Even if the Court could consider Palmer’s informational injury at this stage, the
assertions in her brief are deficient. First, Palmer fails to explain how she has been hurt in any
way by the purported lack of disclosures or how the undisclosed information is “related to [her]
informed participation in the political process.” Campaign Legal Ctr. v. FEC, 31 F.4th 781, 789
(D.C. Cir. 2022) (quoting Nader v. FEC, 725 F.3d 226, 230 (D.C. Cir. 2013)). Moreover, to the
extent Palmer seeks required disclosures about transactions between CTCL and others, the FEC
notes that the information sought “is already available from another source.” Reply at 1. Indeed,
CTCL’s Form 990, a required disclosure form for certain 501(c)(3) organizations, exhaustively
lists every grant that CTCL provided in the 2020 tax year, by county and amount. Department of
the Treasury, Instructions for Form 990 Return of Organization Exempt From Income Tax
(2022), https://www.irs.gov/pub/irs-pdf/i990.pdf; Addendum to Administrative Compl.,
https://eqs.fec.gov/eqsdocsMUR/7946_06.pdf (MUR 7946). Palmer herself included these
disclosures in her administrative filings. Opp’n at 3–4; see Vroom v. FEC, 951 F. Supp. 2d 175,
178–79 (D.D.C. 2013) (dismissing suit because information sought had already been publicly
disclosed and plaintiff himself had relied on these disclosures in his filings before the FEC).

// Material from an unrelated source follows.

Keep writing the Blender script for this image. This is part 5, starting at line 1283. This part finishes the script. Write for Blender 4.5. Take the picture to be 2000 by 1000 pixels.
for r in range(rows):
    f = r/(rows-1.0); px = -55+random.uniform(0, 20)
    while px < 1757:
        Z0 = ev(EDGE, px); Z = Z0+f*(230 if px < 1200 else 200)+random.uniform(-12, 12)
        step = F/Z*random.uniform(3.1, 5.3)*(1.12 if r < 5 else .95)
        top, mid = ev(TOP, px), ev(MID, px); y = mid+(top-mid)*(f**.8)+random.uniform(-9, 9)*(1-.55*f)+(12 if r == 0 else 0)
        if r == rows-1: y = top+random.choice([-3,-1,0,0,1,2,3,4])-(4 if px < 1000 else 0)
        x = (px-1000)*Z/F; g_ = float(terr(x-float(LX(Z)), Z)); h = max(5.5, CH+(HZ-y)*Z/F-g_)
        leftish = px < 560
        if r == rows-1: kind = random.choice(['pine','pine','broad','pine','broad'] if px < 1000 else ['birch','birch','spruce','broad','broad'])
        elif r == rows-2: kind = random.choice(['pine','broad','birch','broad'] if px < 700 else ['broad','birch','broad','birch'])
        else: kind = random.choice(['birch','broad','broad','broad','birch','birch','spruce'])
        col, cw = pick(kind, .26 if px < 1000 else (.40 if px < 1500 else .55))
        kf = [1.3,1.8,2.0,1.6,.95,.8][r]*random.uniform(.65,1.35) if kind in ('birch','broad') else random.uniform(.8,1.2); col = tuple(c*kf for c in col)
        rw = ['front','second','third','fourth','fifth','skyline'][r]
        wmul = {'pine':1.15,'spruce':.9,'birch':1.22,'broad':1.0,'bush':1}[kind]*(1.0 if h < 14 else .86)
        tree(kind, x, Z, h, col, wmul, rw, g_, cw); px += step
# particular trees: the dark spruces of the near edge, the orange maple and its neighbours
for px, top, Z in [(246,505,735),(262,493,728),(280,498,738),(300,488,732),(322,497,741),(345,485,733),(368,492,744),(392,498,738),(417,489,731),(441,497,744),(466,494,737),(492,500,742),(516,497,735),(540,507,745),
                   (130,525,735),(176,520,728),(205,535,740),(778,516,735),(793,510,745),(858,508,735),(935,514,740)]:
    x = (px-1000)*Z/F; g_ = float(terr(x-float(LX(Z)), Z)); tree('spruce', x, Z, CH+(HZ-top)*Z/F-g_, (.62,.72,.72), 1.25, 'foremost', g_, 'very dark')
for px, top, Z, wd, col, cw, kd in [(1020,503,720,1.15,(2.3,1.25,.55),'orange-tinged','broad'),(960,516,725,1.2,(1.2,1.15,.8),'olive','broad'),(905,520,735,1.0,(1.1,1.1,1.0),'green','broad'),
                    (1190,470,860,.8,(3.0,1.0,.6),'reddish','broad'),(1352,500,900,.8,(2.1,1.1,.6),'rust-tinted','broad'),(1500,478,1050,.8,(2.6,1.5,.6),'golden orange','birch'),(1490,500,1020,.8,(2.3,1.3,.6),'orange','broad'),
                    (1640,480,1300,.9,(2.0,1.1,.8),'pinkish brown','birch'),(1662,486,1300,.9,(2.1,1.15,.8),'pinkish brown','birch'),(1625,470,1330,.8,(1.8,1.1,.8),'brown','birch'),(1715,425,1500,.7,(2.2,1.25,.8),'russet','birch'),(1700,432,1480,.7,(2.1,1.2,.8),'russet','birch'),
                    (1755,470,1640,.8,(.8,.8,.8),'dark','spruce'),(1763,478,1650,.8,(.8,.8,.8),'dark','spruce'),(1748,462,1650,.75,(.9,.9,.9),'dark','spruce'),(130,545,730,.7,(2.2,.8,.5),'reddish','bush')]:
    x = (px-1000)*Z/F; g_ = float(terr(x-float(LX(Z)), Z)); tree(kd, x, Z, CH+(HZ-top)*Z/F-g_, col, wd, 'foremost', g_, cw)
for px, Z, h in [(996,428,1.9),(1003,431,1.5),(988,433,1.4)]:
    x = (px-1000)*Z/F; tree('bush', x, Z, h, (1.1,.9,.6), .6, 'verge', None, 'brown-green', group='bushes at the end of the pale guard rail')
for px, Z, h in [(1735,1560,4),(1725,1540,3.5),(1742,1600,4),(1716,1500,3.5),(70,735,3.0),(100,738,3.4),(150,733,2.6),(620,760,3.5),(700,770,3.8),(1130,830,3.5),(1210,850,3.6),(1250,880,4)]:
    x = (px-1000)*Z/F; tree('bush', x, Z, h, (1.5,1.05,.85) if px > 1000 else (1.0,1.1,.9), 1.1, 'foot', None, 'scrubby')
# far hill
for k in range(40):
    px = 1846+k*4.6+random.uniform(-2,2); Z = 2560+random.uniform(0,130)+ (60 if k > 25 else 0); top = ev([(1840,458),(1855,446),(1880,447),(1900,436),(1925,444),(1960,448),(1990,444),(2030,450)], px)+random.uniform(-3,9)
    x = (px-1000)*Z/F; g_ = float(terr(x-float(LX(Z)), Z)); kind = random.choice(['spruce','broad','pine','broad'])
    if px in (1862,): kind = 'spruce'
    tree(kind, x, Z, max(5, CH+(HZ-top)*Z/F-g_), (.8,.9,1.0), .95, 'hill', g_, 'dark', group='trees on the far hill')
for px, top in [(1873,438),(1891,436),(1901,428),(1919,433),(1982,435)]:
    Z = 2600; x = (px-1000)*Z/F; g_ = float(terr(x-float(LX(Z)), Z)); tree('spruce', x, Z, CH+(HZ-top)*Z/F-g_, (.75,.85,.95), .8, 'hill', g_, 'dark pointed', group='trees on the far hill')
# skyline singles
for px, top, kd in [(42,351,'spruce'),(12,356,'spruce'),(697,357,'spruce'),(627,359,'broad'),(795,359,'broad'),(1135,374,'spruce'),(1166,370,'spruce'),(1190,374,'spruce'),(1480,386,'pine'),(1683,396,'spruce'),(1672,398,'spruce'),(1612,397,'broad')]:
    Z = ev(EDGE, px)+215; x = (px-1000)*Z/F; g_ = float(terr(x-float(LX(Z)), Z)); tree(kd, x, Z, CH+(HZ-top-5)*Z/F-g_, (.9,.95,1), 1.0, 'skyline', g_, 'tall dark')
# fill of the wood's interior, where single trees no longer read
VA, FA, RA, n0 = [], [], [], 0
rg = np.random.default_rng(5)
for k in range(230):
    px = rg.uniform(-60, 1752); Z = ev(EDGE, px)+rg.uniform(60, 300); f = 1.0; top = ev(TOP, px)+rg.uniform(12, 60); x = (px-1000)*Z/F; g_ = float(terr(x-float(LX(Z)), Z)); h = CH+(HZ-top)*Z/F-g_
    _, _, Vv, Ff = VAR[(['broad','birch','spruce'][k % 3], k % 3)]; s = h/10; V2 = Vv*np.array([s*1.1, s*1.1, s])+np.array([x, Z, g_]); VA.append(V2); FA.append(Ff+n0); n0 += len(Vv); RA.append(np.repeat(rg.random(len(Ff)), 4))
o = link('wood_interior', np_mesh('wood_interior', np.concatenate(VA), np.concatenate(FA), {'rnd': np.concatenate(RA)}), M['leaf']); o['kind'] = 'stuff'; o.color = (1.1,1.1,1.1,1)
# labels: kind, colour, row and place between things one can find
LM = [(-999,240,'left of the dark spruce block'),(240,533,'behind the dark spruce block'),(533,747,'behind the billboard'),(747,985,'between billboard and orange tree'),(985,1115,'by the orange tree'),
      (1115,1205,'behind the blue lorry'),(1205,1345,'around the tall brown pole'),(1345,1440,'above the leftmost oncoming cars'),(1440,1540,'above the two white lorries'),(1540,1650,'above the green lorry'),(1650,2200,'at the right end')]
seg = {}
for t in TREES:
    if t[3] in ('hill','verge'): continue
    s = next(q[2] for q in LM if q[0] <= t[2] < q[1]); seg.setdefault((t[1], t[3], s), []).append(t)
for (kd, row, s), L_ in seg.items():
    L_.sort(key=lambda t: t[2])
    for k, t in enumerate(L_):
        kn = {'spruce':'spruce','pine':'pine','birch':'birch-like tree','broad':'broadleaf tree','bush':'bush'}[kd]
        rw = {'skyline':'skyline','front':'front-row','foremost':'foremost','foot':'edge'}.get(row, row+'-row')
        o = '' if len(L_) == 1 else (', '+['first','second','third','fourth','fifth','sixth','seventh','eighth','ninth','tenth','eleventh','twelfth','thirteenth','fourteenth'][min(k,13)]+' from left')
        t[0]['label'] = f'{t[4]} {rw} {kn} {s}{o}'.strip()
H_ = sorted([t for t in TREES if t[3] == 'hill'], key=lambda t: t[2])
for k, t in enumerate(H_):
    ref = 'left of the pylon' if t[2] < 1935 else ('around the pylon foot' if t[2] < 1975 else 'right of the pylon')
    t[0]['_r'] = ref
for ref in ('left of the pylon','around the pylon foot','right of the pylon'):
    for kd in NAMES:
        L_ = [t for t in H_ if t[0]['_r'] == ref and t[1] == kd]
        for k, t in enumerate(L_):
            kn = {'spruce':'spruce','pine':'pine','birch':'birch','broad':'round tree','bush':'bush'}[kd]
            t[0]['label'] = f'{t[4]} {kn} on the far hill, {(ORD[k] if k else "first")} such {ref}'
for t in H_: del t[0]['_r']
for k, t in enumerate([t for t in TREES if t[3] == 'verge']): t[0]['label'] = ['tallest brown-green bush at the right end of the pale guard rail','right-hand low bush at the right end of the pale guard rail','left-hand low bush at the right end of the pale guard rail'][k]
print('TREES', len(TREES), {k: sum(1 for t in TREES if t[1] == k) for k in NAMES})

Palmer fails to identify any additional mandatory disclosures. See Campaign Legal Ctr., 31
F.4th at 790 (citations omitted) (noting that disclosure request that would result in “duplicative
reporting” or “add only a trifle to the store of information about the transaction already publicly
available” is insufficient). All that dooms any claim of informational standing.
5 In sum, the main gripe in Palmer’s suit is that the FEC failed to properly investigate and
take action on her administrative complaint. Compl. ¶ 18. But that alone is not a concrete injury
sufficient to confer standing. And the assertion of informational standing in Palmer’s briefing
comes too late and falls way short. 4
III. Conclusion
For the foregoing reasons, the Court will grant Defendant’s Motion to Dismiss. A
separate Order will follow.
CHRISTOPHER R. COOPER United States District Judge
Date: August 29, 2023
4 In her opposition, Palmer also attempts to “base jurisdiction on whether the FEC acted ‘expeditiously’ in reviewing her administrative complaint.” Reply at 3 (citing Opp’n at 10–11). This issue, however, is moot. The agency has already taken final action on the complaint. See Nohria v. Renaud, No. 20-cv-2085, 2021 WL 950511, at *5 (D.D.C. Mar. 14, 2021).